Carver is widely regarded as a master of the short story, a man who reinvigorated an old form and made it his own, churning out four volumes of short fiction in the last twelve years of his short life. Will You Please Be Quiet, Please? is the first of these. The second, What We Talk About When We Talk About Love, made Carver famous, but many of the 22 stories in this first volume of work are as powerful and evocative as any in the writer’s oeuvre.
“Write what you know” — so goes the edict handed to aspiring writers. Carver always did. A blue-collar man from a broken, hard-scrabble background, he didn’t escape into a new world with his fiction but recreated the world he knew, to staggering effect. Carver’s signature style, the style that remade the form, is known as minimalism, but it’s a label he rejected:
“There’s something about ‘minimalist’ that smacks of smallness of vision and execution that I don’t like.”
But was it his style, or a style imposed on him? Only after his second book was released — and his fame was ensured — did it emerge that Carver’s trademark minimalist prose might have had more to do with the editorial style of Gordon Lish, Carver’s editor, than the writerly sensibilities of Carver himself.
Carver moved out from under his editor’s thumb — perhaps to his own detriment, as various posthumously published works seem to show — after the publication of What We Talk About When We Talk About Love, and truly came into his own with his third volume, Cathedral. But in this first volume, the Carver/Lish dynamic is beautifully at work, the stories therein lean to the point of being spare, and more powerful for it.
Will You Please Be Quiet, Please? is a collection of brief, unvarnished accounts of moments in the lives of ordinary Americans, moments that, through the distance lens of reading, are significant, maybe even because they are insignificant. These are people who believe life is going to get better, because it has to. Harry and Emily in ‘How About This?’ — opposites who have fled to the country to pull themselves and their lives together, and only been drawn apart:
He was reaching to light a cigarette with his last match when his hands began to tremble. The match went out, and he stood there holding the empty matchbook and the cigarette, staring at the vast expanse of trees at the end of the bright meadow.
“Harry, we have to love each other,” she said. “We’ll just have to love each other,” she said.
Carver’s protagonists are broken people, or people who have never been whole. His antagonists are the forces he wrestled himself before he saved his own life by becoming a writer: poverty, debt, alcoholism, anger, self-doubt, failure.

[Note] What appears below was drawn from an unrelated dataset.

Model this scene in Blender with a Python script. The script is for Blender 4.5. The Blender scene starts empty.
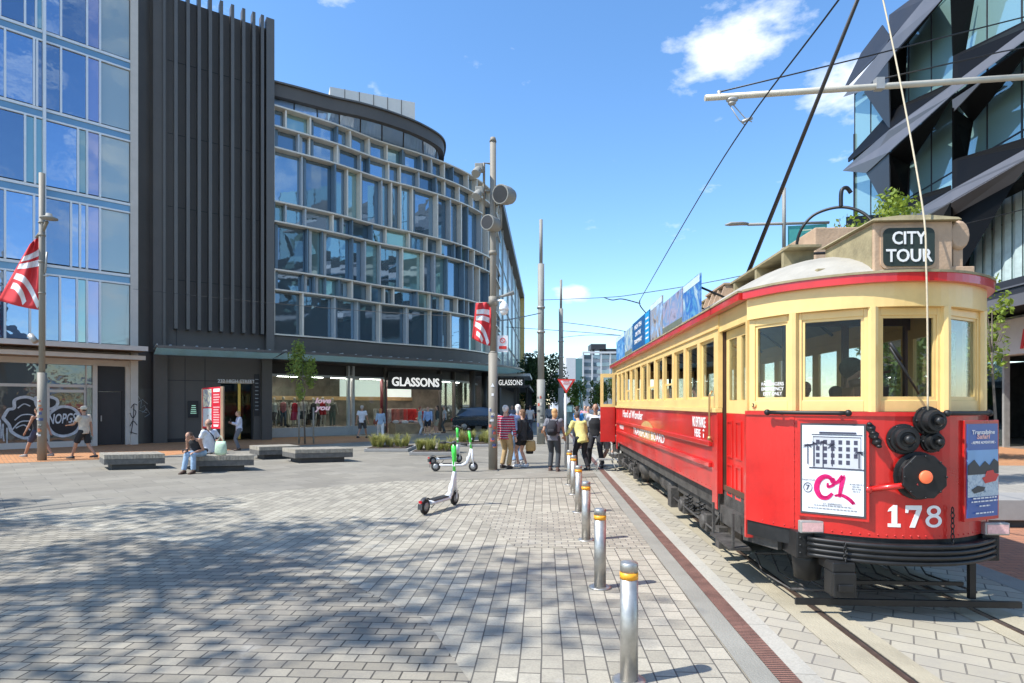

In ‘Bicycles, Muscles, Cigarettes’ a father involves himself in his son’s social life, picking a fight with the father of another boy and in doing so, bringing his own son to tears. It’s a moving take on boys and men, coming of age and mortality, and yet there’s not a shred of sentimentality in those eight pages. This is Carver at his early, unfinished best.
‘They’re Not Your Husband’ is another standout. After bullying his wife into losing weight, Earl shows up at her work and encourages other men to “look at the ass on her” but is pulled up by her coworkers:
“He’s a salesman. He’s my husband,” Doreen said at last, shrugging. Then she put the unfinished chocolate sundae in front of him and went to total up his check.
It’s just six pages long but, like so much of Carver’s best work, ‘They’re Not Your Husband’ is a telling moment from a much broader story.
Will You Please Be Quiet, Please? is easy to read and re-read, each story significant in its own right. Yet as a collection of tragic, comic, human stories, this book marks the remarkable beginning of a brief yet genre-defining career.